=== Goal of the exercise ===
Every record must be repeated exactly, with no omission.

=== Excerpted data ===
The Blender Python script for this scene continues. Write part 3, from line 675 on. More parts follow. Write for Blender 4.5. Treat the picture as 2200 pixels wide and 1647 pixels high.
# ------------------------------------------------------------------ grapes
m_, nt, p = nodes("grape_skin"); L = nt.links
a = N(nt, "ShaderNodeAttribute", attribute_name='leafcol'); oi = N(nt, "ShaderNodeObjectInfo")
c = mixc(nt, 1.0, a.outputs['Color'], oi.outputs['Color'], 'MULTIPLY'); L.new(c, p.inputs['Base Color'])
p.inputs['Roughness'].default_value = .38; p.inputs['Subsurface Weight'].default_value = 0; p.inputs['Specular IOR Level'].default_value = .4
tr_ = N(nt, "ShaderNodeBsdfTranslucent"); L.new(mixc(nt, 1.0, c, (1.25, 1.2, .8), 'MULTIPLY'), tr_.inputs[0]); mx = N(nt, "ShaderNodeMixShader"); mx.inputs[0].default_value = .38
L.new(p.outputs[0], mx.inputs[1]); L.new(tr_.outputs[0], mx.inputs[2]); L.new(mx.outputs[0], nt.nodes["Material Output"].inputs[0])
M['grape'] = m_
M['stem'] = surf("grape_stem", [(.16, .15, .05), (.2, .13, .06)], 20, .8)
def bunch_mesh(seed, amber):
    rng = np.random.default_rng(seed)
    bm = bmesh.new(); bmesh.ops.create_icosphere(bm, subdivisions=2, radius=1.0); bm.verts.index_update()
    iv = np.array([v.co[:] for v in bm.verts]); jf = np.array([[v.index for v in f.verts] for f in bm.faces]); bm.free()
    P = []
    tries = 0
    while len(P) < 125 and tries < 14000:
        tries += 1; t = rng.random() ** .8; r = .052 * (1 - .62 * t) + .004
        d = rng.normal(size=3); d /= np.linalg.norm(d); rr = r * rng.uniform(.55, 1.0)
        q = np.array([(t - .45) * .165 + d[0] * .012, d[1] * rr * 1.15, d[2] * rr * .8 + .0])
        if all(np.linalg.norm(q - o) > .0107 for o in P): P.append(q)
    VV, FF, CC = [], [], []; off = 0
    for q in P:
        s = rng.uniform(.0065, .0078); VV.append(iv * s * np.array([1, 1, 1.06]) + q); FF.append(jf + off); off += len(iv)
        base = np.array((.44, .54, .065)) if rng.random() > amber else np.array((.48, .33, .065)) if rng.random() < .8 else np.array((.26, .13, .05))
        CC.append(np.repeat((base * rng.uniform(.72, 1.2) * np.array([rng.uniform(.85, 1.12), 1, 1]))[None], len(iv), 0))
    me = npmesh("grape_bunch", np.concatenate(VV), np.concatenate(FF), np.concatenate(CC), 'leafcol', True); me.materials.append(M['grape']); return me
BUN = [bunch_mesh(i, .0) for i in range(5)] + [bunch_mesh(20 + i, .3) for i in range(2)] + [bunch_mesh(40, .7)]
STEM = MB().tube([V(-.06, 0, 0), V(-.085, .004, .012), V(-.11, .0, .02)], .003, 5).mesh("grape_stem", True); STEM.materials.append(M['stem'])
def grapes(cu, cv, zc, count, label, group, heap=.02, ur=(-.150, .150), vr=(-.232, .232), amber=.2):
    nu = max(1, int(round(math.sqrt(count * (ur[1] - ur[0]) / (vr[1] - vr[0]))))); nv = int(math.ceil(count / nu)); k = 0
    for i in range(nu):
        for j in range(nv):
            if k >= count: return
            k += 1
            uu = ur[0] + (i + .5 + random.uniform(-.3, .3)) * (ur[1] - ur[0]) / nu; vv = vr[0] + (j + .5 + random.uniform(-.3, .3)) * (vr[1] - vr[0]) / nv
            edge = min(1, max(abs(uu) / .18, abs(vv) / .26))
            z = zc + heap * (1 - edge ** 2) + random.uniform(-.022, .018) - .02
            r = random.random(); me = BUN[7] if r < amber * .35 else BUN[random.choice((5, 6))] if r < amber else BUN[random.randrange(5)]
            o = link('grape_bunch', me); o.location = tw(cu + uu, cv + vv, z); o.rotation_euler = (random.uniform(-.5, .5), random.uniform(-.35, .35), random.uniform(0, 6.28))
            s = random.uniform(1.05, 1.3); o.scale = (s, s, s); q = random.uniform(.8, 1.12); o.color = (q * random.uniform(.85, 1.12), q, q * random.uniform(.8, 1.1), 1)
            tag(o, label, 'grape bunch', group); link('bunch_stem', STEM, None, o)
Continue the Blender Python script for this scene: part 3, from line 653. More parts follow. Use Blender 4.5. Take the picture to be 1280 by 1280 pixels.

=== Exercise output ===
The Blender Python script for this scene continues. Write part 3, from line 675 on. More parts follow. Write for Blender 4.5. Treat the picture as 2200 pixels wide and 1647 pixels high.
# ------------------------------------------------------------------ grapes
m_, nt, p = nodes("grape_skin"); L = nt.links
a = N(nt, "ShaderNodeAttribute", attribute_name='leafcol'); oi = N(nt, "ShaderNodeObjectInfo")
c = mixc(nt, 1.0, a.outputs['Color'], oi.outputs['Color'], 'MULTIPLY'); L.new(c, p.inputs['Base Color'])
p.inputs['Roughness'].default_value = .38; p.inputs['Subsurface Weight'].default_value = 0; p.inputs['Specular IOR Level'].default_value = .4
tr_ = N(nt, "ShaderNodeBsdfTranslucent"); L.new(mixc(nt, 1.0, c, (1.25, 1.2, .8), 'MULTIPLY'), tr_.inputs[0]); mx = N(nt, "ShaderNodeMixShader"); mx.inputs[0].default_value = .38
L.new(p.outputs[0], mx.inputs[1]); L.new(tr_.outputs[0], mx.inputs[2]); L.new(mx.outputs[0], nt.nodes["Material Output"].inputs[0])
M['grape'] = m_
M['stem'] = surf("grape_stem", [(.16, .15, .05), (.2, .13, .06)], 20, .8)
def bunch_mesh(seed, amber):
    rng = np.random.default_rng(seed)
    bm = bmesh.new(); bmesh.ops.create_icosphere(bm, subdivisions=2, radius=1.0); bm.verts.index_update()
    iv = np.array([v.co[:] for v in bm.verts]); jf = np.array([[v.index for v in f.verts] for f in bm.faces]); bm.free()
    P = []
    tries = 0
    while len(P) < 125 and tries < 14000:
        tries += 1; t = rng.random() ** .8; r = .052 * (1 - .62 * t) + .004
        d = rng.normal(size=3); d /= np.linalg.norm(d); rr = r * rng.uniform(.55, 1.0)
        q = np.array([(t - .45) * .165 + d[0] * .012, d[1] * rr * 1.15, d[2] * rr * .8 + .0])
        if all(np.linalg.norm(q - o) > .0107 for o in P): P.append(q)
    VV, FF, CC = [], [], []; off = 0
    for q in P:
        s = rng.uniform(.0065, .0078); VV.append(iv * s * np.array([1, 1, 1.06]) + q); FF.append(jf + off); off += len(iv)
        base = np.array((.44, .54, .065)) if rng.random() > amber else np.array((.48, .33, .065)) if rng.random() < .8 else np.array((.26, .13, .05))
        CC.append(np.repeat((base * rng.uniform(.72, 1.2) * np.array([rng.uniform(.85, 1.12), 1, 1]))[None], len(iv), 0))
    me = npmesh("grape_bunch", np.concatenate(VV), np.concatenate(FF), np.concatenate(CC), 'leafcol', True); me.materials.append(M['grape']); return me
BUN = [bunch_mesh(i, .0) for i in range(5)] + [bunch_mesh(20 + i, .3) for i in range(2)] + [bunch_mesh(40, .7)]
STEM = MB().tube([V(-.06, 0, 0), V(-.085, .004, .012), V(-.11, .0, .02)], .003, 5).mesh("grape_stem", True); STEM.materials.append(M['stem'])
def grapes(cu, cv, zc, count, label, group, heap=.02, ur=(-.150, .150), vr=(-.232, .232), amber=.2):
    nu = max(1, int(round(math.sqrt(count * (ur[1] - ur[0]) / (vr[1] - vr[0]))))); nv = int(math.ceil(count / nu)); k = 0
    for i in range(nu):
        for j in range(nv):
            if k >= count: return
            k += 1
            uu = ur[0] + (i + .5 + random.uniform(-.3, .3)) * (ur[1] - ur[0]) / nu; vv = vr[0] + (j + .5 + random.uniform(-.3, .3)) * (vr[1] - vr[0]) / nv
            edge = min(1, max(abs(uu) / .18, abs(vv) / .26))
            z = zc + heap * (1 - edge ** 2) + random.uniform(-.022, .018) - .02
            r = random.random(); me = BUN[7] if r < amber * .35 else BUN[random.choice((5, 6))] if r < amber else BUN[random.randrange(5)]
            o = link('grape_bunch', me); o.location = tw(cu + uu, cv + vv, z); o.rotation_euler = (random.uniform(-.5, .5), random.uniform(-.35, .35), random.uniform(0, 6.28))
            s = random.uniform(1.05, 1.3); o.scale = (s, s, s); q = random.uniform(.8, 1.12); o.color = (q * random.uniform(.85, 1.12), q, q * random.uniform(.8, 1.1), 1)
            tag(o, label, 'grape bunch', group); link('bunch_stem', STEM, None, o)
Continue the Blender Python script for this scene: part 3, from line 653. More parts follow. Use Blender 4.5. Take the picture to be 1280 by 1280 pixels.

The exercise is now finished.